Manufacturing leaders across the country are focused on filling open roles, but there’s another problem growing quietly beneath the surface. The “middle-skill” workforce, the core of most production teams, is shrinking faster than companies can replace it.
Entry-level staffing is still challenging. Senior-level trades are still hard to find. But the group that keeps operations stable, like mid-level operators, line leads, quality techs, and machine attendants, has been thinning for years, and the impact is becoming unavoidable.
The Disappearing Middle
The National Association of Manufacturers reports that skilled roles are still the hardest to fill, but what the reports don’t highlight is the rate at which mid-level workers are aging out and/or jumping companies.
These are employees who:
- Know the pace of production
- Train new hires
- Prevent errors before they happen
- Keep shifts stable when demand spikes
Without them, onboarding slows, defect rates rise, and the daily rhythm of production becomes harder to maintain.
Why the Middle Matters More Than Ever
Modern manufacturing environments depend on consistency.

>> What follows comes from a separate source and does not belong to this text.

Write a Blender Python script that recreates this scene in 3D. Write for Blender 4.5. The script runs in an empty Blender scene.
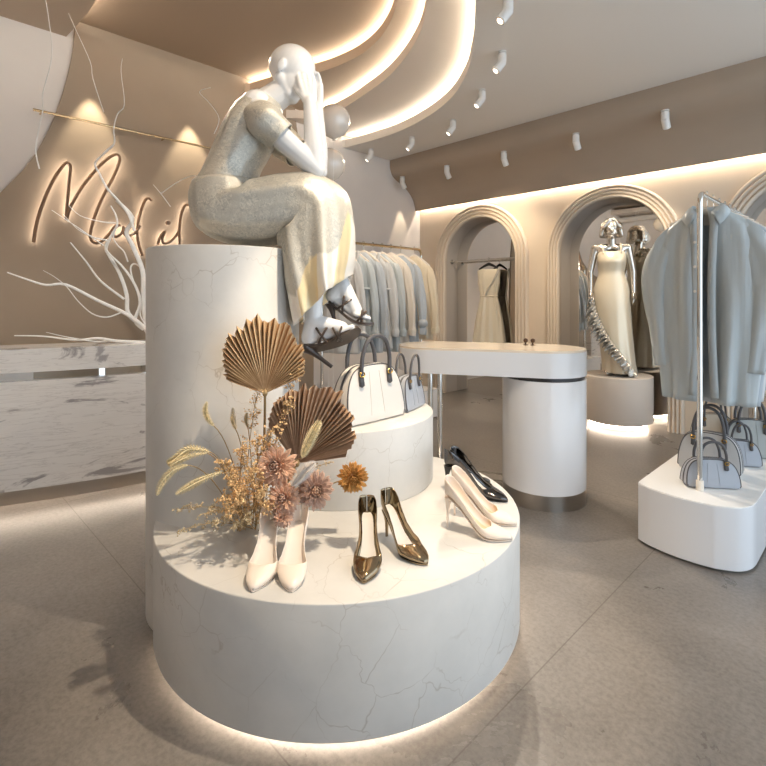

Automation has helped stabilize certain processes, but human expertise still drives:
- First-pass quality
- Predictive troubleshooting
- Throughput in variable conditions
- Safety during complex tasks
When the middle-skill workforce thins out, the teams around them feel it. Supervisors stretch themselves thinner, new hires take longer to ramp up, and production schedules lose their predictability.
The Hidden Ripple Effects
The biggest consequence of a disappearing middle isn’t the open jobs themselves, it’s everything those roles prevent:
Longer onboarding cycles
Without experienced mid-level workers, new team members take longer to learn, make more errors, and require more supervision.
Increased rework and scrap
Quality issues rise when fewer operators have enough experience to catch issues early.
Higher turnover
Teams without stability get burned out faster. That burnout then increases turnover, creating a cycle that drains productivity.
Supervisor overload
Leads spend more time training and covering skill gaps, leaving less time for continuous improvement.
How LSI Helps Close the Gap
At LSI Staffing, we approach the skill gap with proactive workforce planning.
We strengthen operations by:
- Building qualified pipelines early so clients aren’t stuck competing when demand spikes
- Site-fit placement, ensuring the right skill level and pace fit your environment
- Retention-focused support, keeping mid-level talent longer
- On-site engagement, helping new hires onboard faster and more effectively
- Performance follow-through, identifying high-potential workers who can grow into the middle-skill layer
These are the steps that keep manufacturing operations steady even when the broader labor market becomes unpredictable.
The Bottom Line
The middle-skill shortage isn’t loud, but it’s real and it affects every shift, every throughput target, every safety metric, and every quality checkpoint.
Manufacturers who build stronger pipelines now will have the stability others are missing in 2026 and beyond.
LSI Staffing helps you protect your operations by protecting the people who keep them running.